Notons d’abord que Marqué à vie reste un album assez classique qui, malgré le ressassement des thèmes et du discours, parvient à rester vif et plaisant à l’oreille. En effet, la déclamation pesée et tellement singulière du rappeur entraine, comme d’habitude, le cœur au rythme des cadences mélodieuses. L’artiste annonce d’ailleurs dans le dément Hurricane Carter, qui introduit parfaitement l’album, qu’il ne se laisse pas aller aux modes et aux mouvances médiatiques en persistant dans son style propre: « Ils me connaissent, c’est Tunissan’, pour pas changer. »

Les sonorités sont abouties et témoignent d’un labeur consciencieux et attentif. L’auditeur retrouve donc encore et toujours cette même sobriété musicale, souple et enjouée, qui caractérise le rap de Tunisiano. Trait spécifique du rappeur, la gravité du piano propose aussi quelques morceaux poignants à la manière des titres assez lyriques comme Je voulais un monde ou le morceau de clôture Si on se disait tout. Deux textes traitent d’ailleurs des différents visages de l’amour : de l’amour paternel aux relations amoureuses. En effet, si le titre Elle donne propose une nouvelle pièce à cet exercice désormais incontournable des rappeurs devenus pères, le sulfureux Amour poison décrit avec fureur l’entrain comme les revers de la passion amoureuse.

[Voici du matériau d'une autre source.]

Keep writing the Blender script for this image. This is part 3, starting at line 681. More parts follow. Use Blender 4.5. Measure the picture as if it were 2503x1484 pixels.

Quant aux morceaux qui conversent de revendications plus graves, nous ne manquerons pas de remarquer Les oreilles qui sifflent où se brassent cependant, il faut le dire, de nombreux lieux communs. De plus, le featuring avec Youssoupha sur Ils nous condamnent poursuit le même discours dans une démarche musicale très soignée. Le très bon Mec de tess questionne, quant à lui, la condition du jeune de cité ainsi que le jeu de l’image et des clichés dans lesquels il peut (ou pas) se complaire. Car si « Tout ce qu’il accomplit n’est que violence, injures et abus » « qui est vraiment ce mec de banlieue? » interroge le rappeur.

Toujours dans cette même optique, l’artiste plonge l’auditeur dans une fresque terne et troublée du pays français en esquissant les traits et les contours d’une dérive politique et des disparités économiques qu’elle peut engendrer. Le rappeur se revendique donc « Simple haut-parleur, ghetto narrateur » et hisse l’écriture de son rap en parole représentative. Il s’attèle à la description et à l’évocation de ceux qui sont « Marqués par la vie » tous ceux qui sont « opprimés, mis de côté, salis ou sous-estimés». Nous pouvons alors nous ravir de ce discours si précieux et indispensable au rap en tant qu’il est – et doit rester – un mouvement engagé dans l’action sociale.

Enfin, quelques morceaux reprennent l’esprit « délire » du fulgurant Equivoque de l’album précédent à la façon de JCVD tandis que les titres Val de Zoive, Mout ou Carré empruntent un ton plus acerbe et mordant à l’image de quelques punchlines saisissantes. Pour finir, le titre Paris vaut aussi le détour rien que pour la délicieuse ambiance instaurée par l’envoûtant Charles Pasi avec aussi le clip très audacieux de Leila Sy qu’il convient de saluer.

Marqué à vie est donc un album profondément authentique comme nous y avait habitué le célèbre membre des Sniper. Le propos, comme la teneur musicale, embrasse une large palette de sentiments et de réflexions preuve de la sincérité du rappeur qui affirme n’être « qu’un homme » et c’est bien là sa grandeur.